Verissimo supergruppo postosi al crocevia tra world-music e funk-rock, i Melt Yourself Down si sono da subito annunciati come una delle novità  più bollenti di questo 2013: contando in formazione musicisti provenienti da realtà  differenti ma ugualmente fighe come Heliocentrics e Acoustic Ladyland, la band ha prima liberato una serie di singoli sul web e poi esordito con l’omonimo album che andiamo a recensire.

Nei trentacinque minuti del disco si affronta un sudatissimo e irresistibile viaggio nei ritmi dell’Africa sub-sahariana con un’indole iconoclasta e rock, che può ricordare le incursioni etniche di gruppi europei (il riferimento, anche piuttosto palese, è all’incontro tra gli anarchici olandesi The Ex e il sassofonista etiope Gètatchèw Mèkuria): la partenza è affidata ad una “Fix My Life” che alterna elettronica spartana e tendenze free, nella successiva “Release” sono invece i fiati a farla da padrone, ma la conclusione del trittico iniziale, affidata alla psichedelica “Tuna”, è certamente uno dei vertici del disco con il continuo rincorrersi tra Europa ed Africa, tra ritmi tribali e reiterazioni minimaliste.

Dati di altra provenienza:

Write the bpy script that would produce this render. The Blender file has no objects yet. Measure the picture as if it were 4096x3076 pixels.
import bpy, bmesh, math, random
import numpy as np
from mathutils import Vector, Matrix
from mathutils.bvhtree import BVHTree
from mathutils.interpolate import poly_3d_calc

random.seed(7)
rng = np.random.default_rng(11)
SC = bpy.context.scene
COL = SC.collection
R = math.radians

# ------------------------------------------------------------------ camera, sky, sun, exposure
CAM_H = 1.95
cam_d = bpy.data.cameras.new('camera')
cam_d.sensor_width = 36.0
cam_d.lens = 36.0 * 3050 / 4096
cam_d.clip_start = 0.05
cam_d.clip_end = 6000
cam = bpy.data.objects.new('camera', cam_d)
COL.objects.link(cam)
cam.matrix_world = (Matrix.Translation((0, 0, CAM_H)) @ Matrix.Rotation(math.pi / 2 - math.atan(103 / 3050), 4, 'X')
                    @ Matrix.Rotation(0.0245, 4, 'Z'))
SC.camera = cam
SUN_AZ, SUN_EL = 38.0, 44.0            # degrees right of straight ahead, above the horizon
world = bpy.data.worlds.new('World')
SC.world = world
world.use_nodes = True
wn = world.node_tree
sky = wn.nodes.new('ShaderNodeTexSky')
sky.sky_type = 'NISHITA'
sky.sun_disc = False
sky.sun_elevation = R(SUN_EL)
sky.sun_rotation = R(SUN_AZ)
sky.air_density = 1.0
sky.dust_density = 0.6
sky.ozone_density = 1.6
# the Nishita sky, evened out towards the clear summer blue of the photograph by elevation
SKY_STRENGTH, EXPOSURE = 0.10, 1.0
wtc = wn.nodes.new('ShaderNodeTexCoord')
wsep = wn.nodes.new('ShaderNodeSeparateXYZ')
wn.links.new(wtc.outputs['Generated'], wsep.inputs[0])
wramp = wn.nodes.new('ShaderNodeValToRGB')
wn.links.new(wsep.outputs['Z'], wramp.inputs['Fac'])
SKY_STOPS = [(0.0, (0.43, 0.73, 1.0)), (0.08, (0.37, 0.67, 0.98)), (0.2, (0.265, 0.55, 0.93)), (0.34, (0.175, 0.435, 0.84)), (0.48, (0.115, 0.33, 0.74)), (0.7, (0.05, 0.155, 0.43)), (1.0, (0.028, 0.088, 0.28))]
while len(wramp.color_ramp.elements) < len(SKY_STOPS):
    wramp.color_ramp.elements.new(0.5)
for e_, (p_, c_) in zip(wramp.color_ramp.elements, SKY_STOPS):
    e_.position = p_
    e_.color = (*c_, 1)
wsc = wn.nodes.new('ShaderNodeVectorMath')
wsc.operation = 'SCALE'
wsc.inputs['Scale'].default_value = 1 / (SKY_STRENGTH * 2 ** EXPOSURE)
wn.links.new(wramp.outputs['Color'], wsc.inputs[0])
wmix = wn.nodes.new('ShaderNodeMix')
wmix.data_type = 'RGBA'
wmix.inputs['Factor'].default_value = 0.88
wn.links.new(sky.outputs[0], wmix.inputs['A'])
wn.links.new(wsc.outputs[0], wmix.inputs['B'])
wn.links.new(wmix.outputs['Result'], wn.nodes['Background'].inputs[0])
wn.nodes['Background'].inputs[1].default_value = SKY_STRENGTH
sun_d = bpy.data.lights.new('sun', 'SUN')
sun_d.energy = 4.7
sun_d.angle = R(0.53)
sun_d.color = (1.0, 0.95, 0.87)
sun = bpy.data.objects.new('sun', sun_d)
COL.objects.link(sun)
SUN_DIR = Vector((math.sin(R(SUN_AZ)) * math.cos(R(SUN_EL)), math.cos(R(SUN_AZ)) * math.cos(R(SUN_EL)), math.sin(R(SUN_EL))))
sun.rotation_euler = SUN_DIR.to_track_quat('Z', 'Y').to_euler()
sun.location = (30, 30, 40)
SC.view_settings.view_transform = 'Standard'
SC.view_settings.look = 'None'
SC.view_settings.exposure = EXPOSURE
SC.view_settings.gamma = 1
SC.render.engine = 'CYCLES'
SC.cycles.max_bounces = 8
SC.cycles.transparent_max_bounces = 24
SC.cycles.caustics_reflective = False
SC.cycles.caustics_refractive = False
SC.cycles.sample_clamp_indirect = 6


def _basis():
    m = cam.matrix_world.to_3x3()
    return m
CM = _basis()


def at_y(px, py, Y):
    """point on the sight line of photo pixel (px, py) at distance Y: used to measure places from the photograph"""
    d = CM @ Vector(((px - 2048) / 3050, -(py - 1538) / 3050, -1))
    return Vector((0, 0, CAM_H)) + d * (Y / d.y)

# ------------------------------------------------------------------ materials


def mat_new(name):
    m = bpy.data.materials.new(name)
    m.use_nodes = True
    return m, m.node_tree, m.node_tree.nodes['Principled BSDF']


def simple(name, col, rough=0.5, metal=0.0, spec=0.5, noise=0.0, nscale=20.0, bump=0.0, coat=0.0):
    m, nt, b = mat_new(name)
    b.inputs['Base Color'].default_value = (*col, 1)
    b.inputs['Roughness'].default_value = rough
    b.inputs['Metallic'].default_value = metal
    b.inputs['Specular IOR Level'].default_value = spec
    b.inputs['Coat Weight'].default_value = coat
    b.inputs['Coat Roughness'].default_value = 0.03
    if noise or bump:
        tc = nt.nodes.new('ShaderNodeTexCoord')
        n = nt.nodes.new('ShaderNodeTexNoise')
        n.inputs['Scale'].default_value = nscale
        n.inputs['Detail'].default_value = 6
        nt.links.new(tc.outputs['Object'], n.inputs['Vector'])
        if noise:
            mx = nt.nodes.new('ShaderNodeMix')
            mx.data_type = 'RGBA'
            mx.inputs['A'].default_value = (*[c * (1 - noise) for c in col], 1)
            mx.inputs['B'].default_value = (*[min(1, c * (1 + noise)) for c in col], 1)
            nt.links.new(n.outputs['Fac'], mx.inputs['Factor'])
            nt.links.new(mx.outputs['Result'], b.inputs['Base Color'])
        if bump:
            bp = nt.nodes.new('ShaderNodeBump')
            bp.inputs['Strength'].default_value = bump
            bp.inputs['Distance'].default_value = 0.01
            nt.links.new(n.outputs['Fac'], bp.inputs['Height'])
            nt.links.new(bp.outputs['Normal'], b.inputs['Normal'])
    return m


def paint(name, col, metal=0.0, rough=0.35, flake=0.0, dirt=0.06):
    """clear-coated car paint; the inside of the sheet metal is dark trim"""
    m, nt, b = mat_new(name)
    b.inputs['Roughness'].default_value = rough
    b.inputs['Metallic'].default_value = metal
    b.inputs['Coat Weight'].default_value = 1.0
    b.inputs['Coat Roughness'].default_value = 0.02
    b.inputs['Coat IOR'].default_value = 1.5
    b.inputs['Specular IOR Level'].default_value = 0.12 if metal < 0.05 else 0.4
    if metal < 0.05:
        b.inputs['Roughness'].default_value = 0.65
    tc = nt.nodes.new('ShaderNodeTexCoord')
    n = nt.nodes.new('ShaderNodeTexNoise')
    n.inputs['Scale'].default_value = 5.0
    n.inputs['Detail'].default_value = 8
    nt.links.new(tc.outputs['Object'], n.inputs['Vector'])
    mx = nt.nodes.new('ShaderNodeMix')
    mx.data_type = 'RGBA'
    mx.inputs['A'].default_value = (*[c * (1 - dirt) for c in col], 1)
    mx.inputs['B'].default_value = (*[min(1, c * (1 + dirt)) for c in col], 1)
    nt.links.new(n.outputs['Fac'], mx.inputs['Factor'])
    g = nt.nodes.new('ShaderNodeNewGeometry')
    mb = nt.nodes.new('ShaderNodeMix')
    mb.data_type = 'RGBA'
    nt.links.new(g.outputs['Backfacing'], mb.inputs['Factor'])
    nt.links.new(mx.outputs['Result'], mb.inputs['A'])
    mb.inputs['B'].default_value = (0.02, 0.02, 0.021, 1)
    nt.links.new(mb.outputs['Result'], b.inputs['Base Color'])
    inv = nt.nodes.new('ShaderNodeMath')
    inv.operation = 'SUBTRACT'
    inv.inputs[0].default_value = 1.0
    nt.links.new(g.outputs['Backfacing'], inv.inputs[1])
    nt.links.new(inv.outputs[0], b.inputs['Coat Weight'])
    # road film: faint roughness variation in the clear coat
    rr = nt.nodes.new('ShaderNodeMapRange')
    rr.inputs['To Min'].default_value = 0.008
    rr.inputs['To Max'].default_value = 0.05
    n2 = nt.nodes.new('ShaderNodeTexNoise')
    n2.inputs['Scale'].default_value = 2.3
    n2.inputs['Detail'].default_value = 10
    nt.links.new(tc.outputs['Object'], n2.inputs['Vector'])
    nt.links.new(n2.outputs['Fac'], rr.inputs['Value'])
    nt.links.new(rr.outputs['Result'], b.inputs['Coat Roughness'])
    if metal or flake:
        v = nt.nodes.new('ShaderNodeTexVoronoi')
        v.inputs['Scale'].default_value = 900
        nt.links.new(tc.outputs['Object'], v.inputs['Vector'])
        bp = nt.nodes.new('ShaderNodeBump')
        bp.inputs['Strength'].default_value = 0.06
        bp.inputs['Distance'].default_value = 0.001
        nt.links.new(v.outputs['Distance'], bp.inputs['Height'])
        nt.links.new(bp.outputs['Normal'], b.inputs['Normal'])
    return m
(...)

Se il singolo “We Are Enough” è un ottimo biglietto da visita, il giusto mix tra irruenza e orecchiabilità , il disco si mostra poi leggermente monotono, incapace di raggiungere la stessa potenza e meraviglia dei tre brani iniziali, anche se il romanticismo etnico di “Free Walk” e l’incontro tra doom e afrobeat di “Mouth to Mouth” si possono tranquillamente definire totali tanto grandiosi sono.

Era forse legittimo, considerati i nomi coinvolti, aspettarsi qualcosa in più dai Melt Yourself Down: non mancano la grande perizia tecnica e l’enorme conoscenza della memoria trattata, ma un pizzico di coraggio in più da lasciare a bocca aperta anche dopo la potente botta iniziale. Anche così è un signor disco e, se l’estate continua a non affermarsi, potete ritrovarla in questi torridi e trascinanti suoni.